An analysis of parameters affecting ampacity in aircraft bipolar MVDC power cables via coupled electrical, thermal, and computational fluid dynamic modelling

Abstract

AbstractThe next generation of aircraft, including more electric aircraft and all‐electric aircraft, require electric power systems with high power density and low system mass specifications. Increasing the voltage of the system to the range of a few kV, medium voltage (MV), is a reasonable approach to achieving high‐power‐density and low‐system‐mass EPSs for aircraft applications. Higher voltages, however, pose many challenges for aviation MV power cables such as arcs and arc tracking, partial discharges (PDs), and thermal management. In this regard, thermal management is more challenging since heat transfer by convection is greatly reduced at wide‐body aircraft's cruising altitudes due to the reduced air pressure.
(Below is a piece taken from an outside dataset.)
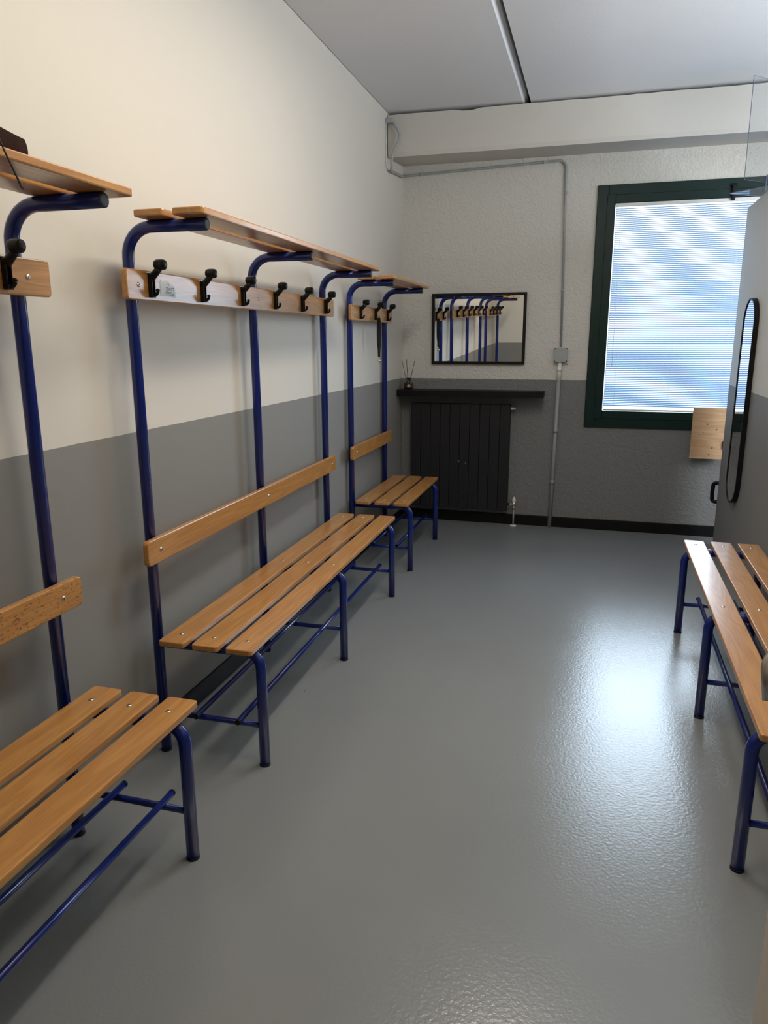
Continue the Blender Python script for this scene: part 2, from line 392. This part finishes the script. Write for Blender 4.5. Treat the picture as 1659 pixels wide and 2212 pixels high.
bm = bev_box(2.535, YF-.045, 2.60, 2.56, YF-.022, 2.71, b=.004); bev_box(2.525, YF-.035, 2.70, 2.57, YF-.018, 2.72, b=.003, bm=bm)
W(obj('window_stay', bm, m_black, win))
for z in (SZ0-.004,): 
    W(obj('window_hinge', bev_box(1.648, YF-.027, z-.006, 1.70, YF-.02, z+.003, b=.002), m_green, win))
GX0, GX1, GZ0, GZ1 = 1.713, 3.21, 1.018, 2.622
bl = thing('venetian_blind', 'white slatted venetian blind drawn down inside the green window frame', 'window blind', ((GX0+GX1)/2, YF-.003, GZ0))
bo = Vector(bl.location)
def Bq(o): o.location = -bo; return o
Bq(obj('headrail', bev_box(GX0+.001, YF-.018, GZ1-.026, GX1-.001, YF+.012, GZ1-.001, b=.003), m_white, bl))
PITCHZ = .01435; ZS0 = GZ1-.034; NS = int((ZS0-GZ0-.028)/PITCHZ)
tl = math.radians(30); hw = .008
sb = bmesh.new(); ringA = []
for x in (-(GX1-GX0)/2+.006, (GX1-GX0)/2-.006):
    row = []
    for k in range(5):
        t = -1+k/2; yy = t*hw; zz = .0012*(1-t*t)
        row.append(sb.verts.new((x, yy*math.cos(tl)-zz*math.sin(tl), yy*math.sin(tl)+zz*math.cos(tl))))
    ringA.append(row)
for k in range(4):
    f = sb.faces.new((ringA[0][k], ringA[1][k], ringA[1][k+1], ringA[0][k+1])); f.smooth = True
slat0 = obj('blind_slat', sb, m_slat, bl)
for i in range(NS):
    z = ZS0-(i+.5)*PITCHZ
    o = slat0 if i == 0 else inst(slat0, bl, (0, 0, 0))
    o.location = (0, 0, z-bo.z)
    if NS-i <= 3: o.rotation_euler = (0, math.radians(.12*(3-(NS-i))+.12), 0)
Bq(obj('bottom_rail', bev_box(GX0+.004, YF-.014, GZ0+.002, GX1-.004, YF+.008, GZ0+.016, b=.004), m_white, bl))
for x in (GX0+.085, GX0+.50, GX0+.90, GX1-.12):
    Bq(obj('ladder_cord', sweep([(x, YF-.0175, GZ1-.02), (x, YF-.0175, GZ0+.01)], .0009, 5), m_white, bl))
Bq(obj('lift_cord', sweep([(GX0+.012, YF-.021, GZ1-.02), (GX0+.011, YF-.021, 1.9), (GX0+.006, YF-.021, GZ0+.03)], .0014, 6), m_white, bl))
Bq(obj('tilt_wand', sweep([(GX0+.045, YF-.024, GZ1-.025), (GX0+.05, YF-.026, 1.9), (GX0+.052, YF-.026, 1.38)], .0016, 6), m_white, bl))

# ------------------------------------------------------------------ bench and coat-rack units
HS = .5064; R = .02
XP, XL, XA, XR, ZA = .0583, .4852, .3632, .0991, 1.9672
# shared small meshes
def screw_bm():
    bm = lathe([(.0085, 0), (.0085, .0008), (.0065, .0024), (.003, .0032)], (0,0,0), 14)
    lathe([(.0026, .0031), (.0026, .0036)], (0,0,0), 6, bm=bm, mi=1); return bm
def hook_bm():
    bm = bmesh.new()
    # local: x out of the rail, z up, origin on the rail face in the middle of the plate
    bev_box(0, -.0105, -.043, .005, .0105, .040, b=.0018, bm=bm)
    for s in (-1, 1): bev_box(.004, s*.0088-.002, -.041, .017, s*.0088+.002, .036, b=.0015, seg=1, bm=bm)
    bev_box(.003, -.010, -.043, .018, .010, -.030, b=.002, bm=bm)
    sweep([(.004, 0, .020), (.016, 0, .029), (.030, 0, .042), (.042, 0, .055)], [.0140, .0135, .0125, .0125], 12, bm=bm, flat=(.85, 1))
    # knob: thick rounded stub pointing outwards
    t = bmesh.new(); lathe([(.006, -.024), (.0125, -.021), (.0165, -.013), (.0178, 0), (.0178, .012), (.0160, .019), (.0115, .0225), (.004, .0235)], (0, 0, 0), 20, axis='x', bm=t)
    bmesh.ops.transform(t, matrix=Matrix.Translation((.046, 0, .066)) @ Matrix.Rotation(math.radians(4), 4, 'Y') @ Matrix.Diagonal((1, .92, 1.02, 1)), verts=t.verts)
    merge(bm, t)
    sweep([(.003, 0, -.032), (.014, 0, -.036), (.024, 0, -.034), (.030, 0, -.027), (.031, 0, -.020)], [.0065, .006, .0055, .006, .0062], 10, bm=bm)
    ball((.031, 0, -.019), .0068, .0085, .006, bm=bm, u=12, v=8)
    for z in (-.018, .014): lathe([(.0032, .004), (.0032, .0055)], (0, 0, z), 10, axis='x', bm=bm)
    return bm
_scr = bpy.data.meshes.new('screw'); b_ = screw_bm(); b_.to_mesh(_scr); b_.free(); _scr.materials.append(m_steel); _scr.materials.append(m_screwd)
_hk = bpy.data.meshes.new('coat_hook'); b_ = hook_bm(); b_.to_mesh(_hk); b_.free(); _hk.materials.append(m_hook)
def screw(parent, loc, rot=(0,0,0)):
    o = bpy.data.objects.new('screw', _scr); C.objects.link(o); o.parent = parent; o.location = loc; o.rotation_euler = rot; return o
def rounded(c, r, s=1): pass

def seat(root, ys, d0, d1, xslats, h, front, back, wslat=.105, flip=1):
    """seat part shared by all benches. ys frame positions (local), front/back leg x"""
    hs = HS*(1+h)
    y0, y1 = min(ys)-d0, max(ys)+d1
    for k, x in enumerate(xslats):
        cy, cx_ = (y0+y1)/2, x+wslat/2
        o = obj('seat_slat', board(y0-cy, y1-cy, -wslat/2, wslat/2, -.022, 0), m_wood, root, (cx_, cy, hs))
        for y in ys: screw(o, (0, y-cy, 0))
    zt = hs-.022-R
    for y in ys:
        if back is None:
            pts = bend((XP+.01, y, zt), (front, y, zt), (front, y, .002), .062)
            o = obj('seat_frame', sweep(pts, R, 16), m_blue, root)
            obj('foot_cap', lathe([(R+.0012, 0), (R+.0012, .006), (R, .008)], (front, y, 0), 16), m_hook, o)
        else:
            p1 = bend((front, y, .002), (front, y, zt), ((front+back)/2, y, zt), .062)
            p2 = bend(((front+back)/2, y, zt), (back, y, zt), (back, y, .002), .062)
            o = obj('seat_frame', sweep(p1+p2[1:], R, 16), m_blue, root)
            for fx in (front, back):
                obj('foot_cap', lathe([(R+.0012, 0), (R+.0012, .006), (R, .008)], (fx, y, 0), 16), m_hook, o)
        bx = XP if back is None else back
        bm = sweep([(front, y, .167), (bx, y, .167)], .011, 12)
        obj('stretcher', bm, m_blue, root)
    return hs, y0, y1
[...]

In this paper, a finite element method (FEM) model is developed in COMSOL Multiphysics for an aircraft bipolar MVDC (±5 kV) power cable. Using the model, the maximum permissible cable current at a low pressure of 18.8 kPa (at an altitude of 12.2 km from sea level, the usual cruising altitude for wide‐body aircraft) is calculated. Also, an analytical model is developed based on analytical and proven empirical correlations governing conductive, radiative, and convective heat transfers at the steady state to estimate the ampacity of the bipolar cable system at reduced pressure. It was shown that the proposed analytical model can be used for atmospheric pressure and systems with a larger number of poles, expanding its range of applications. The results of the FEM and analytical models correlate at wide ranges of parameters such as ambient temperature, duct size, distance between the positive and negative pole cables, and the overall diameter of the cables. The influence of horizontal and vertical arrangement of poles is included in the analytical model. The results of this study can be used to design bipolar MVDC power cable systems for the envisaged wide‐body AEA.